【経営革新コラム】 儲かるキラーサービスをつくる社長の視点 第239話:経営者が知っておくべき「商品を売るために絶対に必要な2つのもの」

「商品は作ったものの、これをどうやって売ったらいいか全く見えてなくて…」── あるニッチな業界向けのソフトウェアを開発された方からのご相談です。
「まずは顧客のニーズを把握するために、見込み客とのつながりをつくっていこうとは思っています」というお腹が痛くなるようなセリフも出てきました。
(普通は見込み客のニーズぐらい商品をつくる前に把握するだろう…)と、きっと皆さんは思われることだと思いますが、このような「顧客が見えない商品開発」の失敗は実はめずらしいことではありません。
たとえば技術者や専門家(大学教授など)が商品を開発すると顧客そっちのけになりがちだったりします。
これはいわゆる「プロダクトアウト」ということになりますが、プロダクトアウト自体が悪いわけではありません。現に「プロダクトアウト」の逆の「マーケットイン」、つまり顧客ニーズを汲んだ商品開発の失敗例も山ほどあります。
なぜ顧客の声を聞いた商品開発がダメなのかというと、理由はいろいろありますが、端的にいうと「驚き」や「とんがり」が生まれないにくいからです。
顧客が「欲しい」とわかってる商品は、おそらくすでに世に出回っているものやそれに近いものの可能性が高く、いい意味で顧客の期待を裏切ることになりません。喫茶店でコーラを注文した顧客にただコーラを出すようなもので、いわば当たり前すぎるのです。
大ヒットする商品は顧客のニーズを汲んでいません。ヒット商品を出し続けている家電ベンチャーのバルミューダがいい例です。2万円以上もするトースターや4万円もするデスクライトを顧客が「欲しい」とは言っていなかったはずです。顧客は自分が本当に何が欲しいかを必ずしもわかっていないのです。
では結論は「マーケットイン」ではなく「プロダクトアウト」が正解か?というと、答えはNOとなります。
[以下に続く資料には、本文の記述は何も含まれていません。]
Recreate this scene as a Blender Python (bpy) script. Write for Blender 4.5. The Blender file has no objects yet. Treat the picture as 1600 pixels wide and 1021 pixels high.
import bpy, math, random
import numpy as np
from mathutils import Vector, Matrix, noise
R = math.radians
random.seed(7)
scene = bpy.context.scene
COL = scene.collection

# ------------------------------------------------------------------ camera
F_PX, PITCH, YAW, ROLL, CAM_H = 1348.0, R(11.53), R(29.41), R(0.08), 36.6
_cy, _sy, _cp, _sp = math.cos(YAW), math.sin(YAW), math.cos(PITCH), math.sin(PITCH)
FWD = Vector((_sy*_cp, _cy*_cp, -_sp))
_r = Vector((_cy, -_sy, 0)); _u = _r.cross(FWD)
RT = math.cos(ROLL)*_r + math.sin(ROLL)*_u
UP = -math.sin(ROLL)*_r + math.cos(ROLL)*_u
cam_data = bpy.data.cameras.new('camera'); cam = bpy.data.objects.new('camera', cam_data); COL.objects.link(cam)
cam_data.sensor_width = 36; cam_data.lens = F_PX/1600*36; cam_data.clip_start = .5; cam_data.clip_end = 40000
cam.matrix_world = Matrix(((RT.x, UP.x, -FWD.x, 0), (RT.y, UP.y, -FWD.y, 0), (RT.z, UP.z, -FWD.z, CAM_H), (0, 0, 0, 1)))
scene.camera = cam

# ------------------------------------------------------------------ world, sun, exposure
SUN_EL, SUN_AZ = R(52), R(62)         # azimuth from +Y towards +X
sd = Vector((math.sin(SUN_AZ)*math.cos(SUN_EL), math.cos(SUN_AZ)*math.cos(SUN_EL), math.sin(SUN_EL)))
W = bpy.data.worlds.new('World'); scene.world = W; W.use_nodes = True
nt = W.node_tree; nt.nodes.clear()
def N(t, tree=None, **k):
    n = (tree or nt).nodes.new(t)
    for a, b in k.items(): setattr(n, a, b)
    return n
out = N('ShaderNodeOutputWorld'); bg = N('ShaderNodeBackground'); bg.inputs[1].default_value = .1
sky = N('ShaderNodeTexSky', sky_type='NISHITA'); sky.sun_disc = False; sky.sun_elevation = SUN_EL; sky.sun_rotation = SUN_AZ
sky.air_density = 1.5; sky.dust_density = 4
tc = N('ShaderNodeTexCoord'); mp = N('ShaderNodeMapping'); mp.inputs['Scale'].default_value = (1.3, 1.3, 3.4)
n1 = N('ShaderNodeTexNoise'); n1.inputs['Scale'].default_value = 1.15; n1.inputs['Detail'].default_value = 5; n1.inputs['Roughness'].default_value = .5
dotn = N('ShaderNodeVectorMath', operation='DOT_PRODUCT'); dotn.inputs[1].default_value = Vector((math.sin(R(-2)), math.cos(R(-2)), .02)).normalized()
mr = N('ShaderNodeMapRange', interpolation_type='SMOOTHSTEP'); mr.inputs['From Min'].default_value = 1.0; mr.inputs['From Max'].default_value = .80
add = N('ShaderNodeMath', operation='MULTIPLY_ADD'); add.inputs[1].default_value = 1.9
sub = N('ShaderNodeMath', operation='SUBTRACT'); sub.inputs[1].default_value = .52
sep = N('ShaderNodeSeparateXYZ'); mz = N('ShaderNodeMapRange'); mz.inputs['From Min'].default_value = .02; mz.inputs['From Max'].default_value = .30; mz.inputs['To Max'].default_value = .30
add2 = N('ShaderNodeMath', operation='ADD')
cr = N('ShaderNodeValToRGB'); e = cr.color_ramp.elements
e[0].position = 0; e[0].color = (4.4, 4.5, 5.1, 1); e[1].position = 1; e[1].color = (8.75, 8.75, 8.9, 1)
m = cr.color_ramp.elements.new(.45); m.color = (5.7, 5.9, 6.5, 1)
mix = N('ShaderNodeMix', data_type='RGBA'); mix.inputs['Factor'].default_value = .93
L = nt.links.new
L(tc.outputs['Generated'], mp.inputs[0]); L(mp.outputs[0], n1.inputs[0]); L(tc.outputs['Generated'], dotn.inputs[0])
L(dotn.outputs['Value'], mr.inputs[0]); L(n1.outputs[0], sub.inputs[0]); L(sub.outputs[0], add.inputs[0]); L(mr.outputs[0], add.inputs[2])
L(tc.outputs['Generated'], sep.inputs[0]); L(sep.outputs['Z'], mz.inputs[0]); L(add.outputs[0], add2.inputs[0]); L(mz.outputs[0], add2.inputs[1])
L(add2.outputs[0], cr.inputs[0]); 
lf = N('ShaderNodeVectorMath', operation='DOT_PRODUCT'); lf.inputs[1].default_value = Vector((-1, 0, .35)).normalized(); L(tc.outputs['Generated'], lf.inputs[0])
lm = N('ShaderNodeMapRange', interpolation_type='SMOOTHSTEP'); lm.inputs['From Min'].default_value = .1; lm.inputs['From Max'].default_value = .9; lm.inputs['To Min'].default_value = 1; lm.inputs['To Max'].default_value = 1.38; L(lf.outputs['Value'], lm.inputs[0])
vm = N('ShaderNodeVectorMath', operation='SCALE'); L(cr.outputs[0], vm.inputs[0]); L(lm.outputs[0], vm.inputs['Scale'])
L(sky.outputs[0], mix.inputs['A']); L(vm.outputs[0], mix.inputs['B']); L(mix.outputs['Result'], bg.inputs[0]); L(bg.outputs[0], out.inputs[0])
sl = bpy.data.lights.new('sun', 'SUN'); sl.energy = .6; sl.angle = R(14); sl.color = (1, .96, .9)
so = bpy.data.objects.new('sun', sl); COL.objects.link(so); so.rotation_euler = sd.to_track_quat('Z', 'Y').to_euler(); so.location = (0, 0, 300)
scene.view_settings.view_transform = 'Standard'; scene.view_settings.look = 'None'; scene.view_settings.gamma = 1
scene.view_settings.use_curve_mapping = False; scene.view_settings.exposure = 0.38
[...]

やはり冒頭の例のような「顧客を知らない商品開発」ではダメなのです。
新しい商品やサービスを開発する場合に絶対に必要なのは、やはり「顧客起点」であることに変わりはありません。顧客をよく知ることなしに商品開発をするなど博打の度が過ぎるというものです。
では、顧客の顕在ニーズを直接的に満たしにいくのではなく、顧客の想像を超えた「新しい価値」を創りつつ、それがちゃんと顧客に売れるようにするためにはどうすればいいのか?
その答えは、事前にセールスの『ストーリー』と『導線』をつくっておくことです。
ここでいう「ストーリー」とは「顧客の心を動かすための筋書き」です。まだそのニーズに気づいていない相手に、「私がいま必要なものはこれだ」と思わせるシナリオです。
この「顧客の心を動かすストーリー」は、商品をつくってから(営業が)考えるものだという勘違いをしている経営者や開発者も少なくありませんが、それではそのストーリーが辻褄合わせのようなものになり「つくったけど売れない」といった事態になりがちです。セールスストーリーは商品を開発する際の中心の考え方になっていないといけないのです。
そしてもうひとつの「セールスの導線」に関しても事前に想定しておくべきものです。見込み客にどのように商品を認知させ、その必要性をどう教育するか。その道筋を事前に設計しておくことで、商品の完成後(あるいは完成前から)スムーズに販売活動を進めることができるというわけです。
これはなにも商品開発に限った話ではありません。自社で商品を開発しようがしまいが、企業が何かを売る場合には必ずセールスの「ストーリー」と「導線」が必要になります。例外はありません。
この2つの検討がおざなりにされる原因としては、やはり「いいものは売れるはず」という幻想があるのではないでしょうか。
まずはいい商品をつくる(仕入れる)。そして、どうやって売るかはできてから考える。 この順番で考えているから売れない事例が積み上がるのです。
売れる経営者は逆の発想をします。いい商品ではなく売れる商品を考える。つまり、どうやったら売れるかというストーリーが見える商品を探すということです。そして場合によってはその商品をつくる前に売ってしまいます。ストーリーと導線さえあれば商品はなくてもそれを売ることは可能ですが、その逆はないということです。
御社の商品について、それを売るためのセールスストーリーと販売の導線はつくられていますか? 商品そのものの価値ばかりに意識を向けていませんか?
お客様は商品そのものが欲しいのではありません。その商品を手に入れることによって自分がどうなるかという「筋書き」を待っているのです。それをイメージしたいのです。そして、それを見せるのは売り手である皆さんの役目です。